[BEGIN Raw data]

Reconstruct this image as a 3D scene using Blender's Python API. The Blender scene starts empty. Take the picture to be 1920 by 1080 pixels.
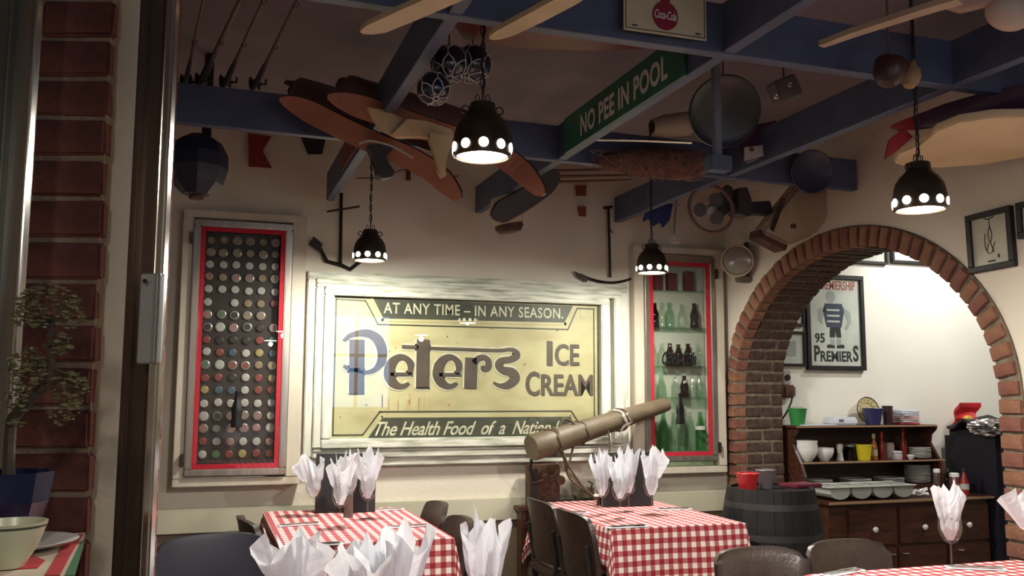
import bpy, bmesh, math, random
from mathutils import Vector, Matrix
R=math.radians; PI=math.pi
sc=bpy.context.scene; col=sc.collection
# ---------------- camera
F=1716.3; HC=1.5
yaw,pitch,roll=R(18.458),R(6.337),R(.2436)
fwd=Vector((math.sin(yaw)*math.cos(pitch),math.cos(yaw)*math.cos(pitch),math.sin(pitch)))
rt=Vector((math.cos(yaw),-math.sin(yaw),0)); up=rt.cross(fwd)
r2=math.cos(roll)*rt+math.sin(roll)*up; u2=-math.sin(roll)*rt+math.cos(roll)*up
CAM=Vector((0,0,HC))
cd=bpy.data.cameras.new('camera'); cam=bpy.data.objects.new('camera',cd); col.objects.link(cam)
cd.sensor_width=36; cd.lens=36*F/1920; cd.clip_start=.05
cam.matrix_world=Matrix(((r2.x,u2.x,-fwd.x,0),(r2.y,u2.y,-fwd.y,0),(r2.z,u2.z,-fwd.z,HC),(0,0,0,1)))
sc.camera=cam
def P(x,y,X=None,Y=None,Z=None,D=None):
    d=fwd+r2*((x-960)/F)-u2*((y-540)/F)
    if X is not None: t=X/d.x
    elif Y is not None: t=Y/d.y
    elif Z is not None: t=(Z-HC)/d.z
    else: t=D
    return CAM+d*t
# ---------------- world, exposure
sc.view_settings.view_transform='Standard'; sc.view_settings.look='None'
sc.view_settings.gamma=1; sc.view_settings.use_curve_mapping=False
sc.view_settings.exposure=0.0
w=bpy.data.worlds.new('world'); sc.world=w; w.use_nodes=True
w.node_tree.nodes['Background'].inputs[0].default_value=(.36,.58,1.0,1)
w.node_tree.nodes['Background'].inputs[1].default_value=4.5
sc.cycles.max_bounces=7; sc.cycles.transparent_max_bounces=16; sc.cycles.use_denoising=True
sc.cycles.caustics_reflective=False; sc.cycles.caustics_refractive=False
sc.cycles.sample_clamp_indirect=4
LAMP_W=54; SIDE_W=92; BACK_W=10; BACK_P=6; SKY_W=9
def light(name,kind,loc,power,color=(1,.86,.66),size=.1,rot=(0,0,0),spread=None,sizey=None):
    l=bpy.data.lights.new(name,kind); o=bpy.data.objects.new(name,l); col.objects.link(o)
    o.location=loc; l.energy=power; l.color=color; o.rotation_euler=rot
    if kind=='AREA':
        l.size=size
        if sizey: l.shape='RECTANGLE'; l.size_y=sizey
        else: l.shape='DISK'
        if spread: l.spread=spread
    else: l.shadow_soft_size=size
    if kind=='SPOT': l.spot_size=spread; l.spot_blend=.6
    return o
# ---------------- materials
MC={}
def mat(name,c,rough=.6,metal=0,c2=None,scale=8,bump=.0,detail=3,stretch=(1,1,1),spec=.5,emit=0,sss=0,mixpos=(.35,.65),trans=0,bscale=None):
    if name in MC: return MC[name]
    m=bpy.data.materials.new(name); m.use_nodes=True; nt=m.node_tree; b=nt.nodes['Principled BSDF']
    b.inputs['Roughness'].default_value=rough; b.inputs['Metallic'].default_value=metal
    b.inputs['Specular IOR Level'].default_value=spec
    if trans: b.inputs['Transmission Weight'].default_value=trans
    if c2 is None: c2=tuple(x*.82 for x in c)
    tc=nt.nodes.new('ShaderNodeTexCoord'); mp=nt.nodes.new('ShaderNodeMapping'); mp.inputs['Scale'].default_value=stretch
    nt.links.new(tc.outputs['Object'],mp.inputs[0])
    n=nt.nodes.new('ShaderNodeTexNoise'); n.inputs['Scale'].default_value=scale; n.inputs['Detail'].default_value=detail
    nt.links.new(mp.outputs[0],n.inputs['Vector'])
    rp=nt.nodes.new('ShaderNodeValToRGB'); rp.color_ramp.elements[0].position=mixpos[0]; rp.color_ramp.elements[1].position=mixpos[1]
    rp.color_ramp.elements[0].color=(*c2,1); rp.color_ramp.elements[1].color=(*c,1)
    nt.links.new(n.outputs[0],rp.inputs[0]); nt.links.new(rp.outputs[0],b.inputs['Base Color'])
    if emit: 
        b.inputs['Emission Color'].default_value=(*c,1); b.inputs['Emission Strength'].default_value=emit
    if bump:
        bp=nt.nodes.new('ShaderNodeBump'); bp.inputs['Strength'].default_value=bump; bp.inputs['Distance'].default_value=.01
        n2=nt.nodes.new('ShaderNodeTexNoise'); n2.inputs['Scale'].default_value=bscale or scale*4; n2.inputs['Detail'].default_value=4
        nt.links.new(mp.outputs[0],n2.inputs['Vector'])
        nt.links.new(n2.outputs[0],bp.inputs['Height']); nt.links.new(bp.outputs[0],b.inputs['Normal'])
    MC[name]=m; return m
def glassmat(name,tint=(1,1,1),refl=1.0,rough=0,ior=1.45,minr=0.0):
    if name in MC: return MC[name]
    m=bpy.data.materials.new(name); m.use_nodes=True; nt=m.node_tree; nt.nodes.clear()
    o=nt.nodes.new('ShaderNodeOutputMaterial'); mx=nt.nodes.new('ShaderNodeMixShader')
    t=nt.nodes.new('ShaderNodeBsdfTransparent'); t.inputs[0].default_value=(*tint,1)
    g=nt.nodes.new('ShaderNodeBsdfGlossy'); g.inputs['Roughness'].default_value=rough; g.inputs[0].default_value=(refl,refl,refl,1)
    fr=nt.nodes.new('ShaderNodeFresnel'); fr.inputs[0].default_value=ior
    ma=nt.nodes.new('ShaderNodeMath'); ma.operation='MAXIMUM'; ma.inputs[1].default_value=minr
    ge=nt.nodes.new('ShaderNodeNewGeometry'); mi=nt.nodes.new('ShaderNodeMix'); mi.inputs[2].default_value=ior; mi.inputs[3].default_value=1/ior
    nt.links.new(ge.outputs['Backfacing'],mi.inputs[0]); nt.links.new(mi.outputs[0],fr.inputs[0])
    nt.links.new(fr.outputs[0],ma.inputs[0])
    nt.links.new(ma.outputs[0],mx.inputs[0]); nt.links.new(t.outputs[0],mx.inputs[1]); nt.links.new(g.outputs[0],mx.inputs[2]); nt.links.new(mx.outputs[0],o.inputs[0])
    MC[name]=m; return m
M_wall=mat('plaster',(.64,.59,.49),.85,c2=(.57,.525,.43),scale=2.2,bump=.25,bscale=30)
M_ceil=mat('ceiling_plaster',(.20,.17,.185),.9,c2=(.17,.145,.16),scale=3,bump=.2)
M_dado=mat('dado_paint',(.46,.44,.33),.6,c2=(.40,.38,.28),scale=3)
M_low=mat('lower_wall_paint',(.16,.12,.075),.7,scale=3)
M_floor=mat('floor_tile',(.20,.15,.12),.4,scale=4)
M_beam=mat('blue_paint',(.07,.090,.155),.5,c2=(.05,.065,.12),scale=5,bump=.15,stretch=(1,1,1))
M_brickL=mat('red_brick',(.19,.058,.042),.85,c2=(.085,.028,.024),scale=9,bump=.7,detail=6)
M_mort=mat('mortar',(.34,.26,.185),.95,c2=(.24,.18,.13),scale=20,bump=.6)
M_mortd=mat('mortar_grey',(.20,.16,.11),.95,c2=(.12,.095,.065),scale=20,bump=.6)
M_brickA=mat('brown_brick',(.23,.105,.055),.85,c2=(.145,.062,.036),scale=11,bump=.6,detail=6)
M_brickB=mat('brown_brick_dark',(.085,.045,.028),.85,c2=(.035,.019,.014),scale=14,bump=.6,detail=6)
M_brickC=mat('brown_brick_red',(.19,.072,.044),.85,c2=(.11,.04,.028),scale=11,bump=.6,detail=6)
M_alu=mat('brushed_steel',(.42,.39,.34),.32,.9,c2=(.30,.27,.23),scale=6,stretch=(6,6,.3),bump=.05)
M_alud=mat('dark_steel',(.17,.13,.10),.3,.85,c2=(.11,.08,.06),scale=5,stretch=(4,4,.4))
M_chrome=mat('chrome',(.75,.74,.70),.15,1,scale=5)
M_wwood=mat('whitewashed_wood',(.55,.56,.48),.6,c2=(.22,.24,.17),scale=5,stretch=(1,1,9),bump=.25,detail=6,mixpos=(.22,.5))
M_wwoodh=mat('whitewashed_wood_rail',(.55,.56,.48),.6,c2=(.22,.24,.17),scale=5,stretch=(1.0,6,9),bump=.25,detail=6,mixpos=(.30,.60))
M_wwoodv=mat('whitewashed_wood_stile',(.55,.56,.48),.6,c2=(.26,.28,.21),scale=5,stretch=(12,6,.9),bump=.25,detail=6,mixpos=(.22,.5))
M_yel=mat('aged_yellow_tin',(.46,.425,.235),.5,c2=(.37,.32,.16),scale=4,stretch=(1,1,2.2),detail=7,mixpos=(.3,.6))
M_sgreen=mat('sign_dark_green',(.03,.034,.02),.5,c2=(.05,.055,.035),scale=9)
M_sbrown=mat('sign_brown_letter',(.055,.042,.032),.5,c2=(.08,.06,.042),scale=12)
M_slite=mat('sign_pale_letter',(.60,.58,.42),.5,c2=(.42,.40,.28),scale=16)
M_srust=mat('sign_rust',(.22,.11,.04),.7,scale=10)
M_glass=glassmat('pane_glass',(.97,.98,.97),1.0)
M_sglass=glassmat('sign_glass',(.97,.98,.97),1.0,minr=.035)
M_wine=glassmat('wine_glass',(.93,.93,.92),1.0,minr=.09)
M_gg=glassmat('green_glass',(.78,.88,.80),1.0,minr=.05)
M_ggd=glassmat('deep_green_glass',(.50,.76,.55),1.0,minr=.04)
M_gc=glassmat('clear_bottle_glass',(.90,.94,.90),1.0,minr=.06)
M_gb=glassmat('brown_glass',(.34,.22,.15),1.0,minr=.05)
M_gshelf=glassmat('shelf_glass',(.70,.86,.76),1.0,minr=.05)
M_black=mat('black_iron',(.018,.014,.013),.5,.3,scale=20,bump=.2)
M_shade=mat('shade_iron',(.035,.027,.018),.4,.6,c2=(.06,.045,.03),scale=14,bump=.15)
M_glow=mat('lamp_glow',(1,.93,.78),.5,emit=9)
M_red=mat('red_felt',(.60,.012,.035),.8,c2=(.48,.01,.03),scale=60,bump=.2)
M_bboard=mat('black_board',(.022,.014,.012),.5,scale=6)
M_cabwood=mat('cabinet_trim',(.52,.47,.37),.6,scale=3,stretch=(3,3,.6))
M_cabsteel=mat('cabinet_steel',(.50,.46,.40),.3,.85,c2=(.38,.34,.29),scale=6,stretch=(6,6,.5))
M_nap=mat('white_napkin',(.84,.87,.92),.8,c2=(.78,.81,.86),scale=14,bump=.15)
M_leather=mat('brown_leather',(.035,.020,.014),.38,c2=(.022,.013,.01),scale=18,bump=.2)
M_navy=mat('navy_vinyl',(.010,.010,.024),.45,scale=8)
M_dwood=mat('dark_wood',(.075,.026,.014),.35,c2=(.035,.013,.008),scale=6,stretch=(1,6,6),bump=.15,detail=6)
M_dwoodt=mat('worn_shelf_edge',(.30,.18,.10),.5,scale=7,stretch=(1,4,4))
M_cer=mat('white_ceramic',(.80,.80,.76),.25,scale=3)
M_tray=mat('grey_plastic',(.42,.44,.40),.45,scale=4)
M_orange=mat('orange_ski_paint',(.31,.115,.065),.4,c2=(.23,.08,.05),scale=5)
M_skid=mat('dark_varnish',(.05,.014,.012),.4,c2=(.03,.01,.01),scale=5)
M_cream=mat('cream_rubber',(.56,.43,.24),.55,c2=(.40,.28,.14),scale=7,bump=.2)
M_rub=mat('black_rubber',(.02,.016,.02),.55,scale=7)
M_pale=mat('pale_wood',(.58,.47,.30),.6,c2=(.46,.36,.22),scale=7,bump=.15,detail=6)
M_blueg=mat('navy_glass_float',(.007,.008,.03),.2,scale=3,spec=.7)
M_rope=mat('white_rope',(.42,.38,.36),.85,scale=40,bump=.3)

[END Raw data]

* _Your task_: Pick out all lines from the data above in which the word "scene" appears.

* _Task response_:
Reconstruct this image as a 3D scene using Blender's Python API. The Blender scene starts empty. Take the picture to be 1920 by 1080 pixels.
sc=bpy.context.scene; col=sc.collection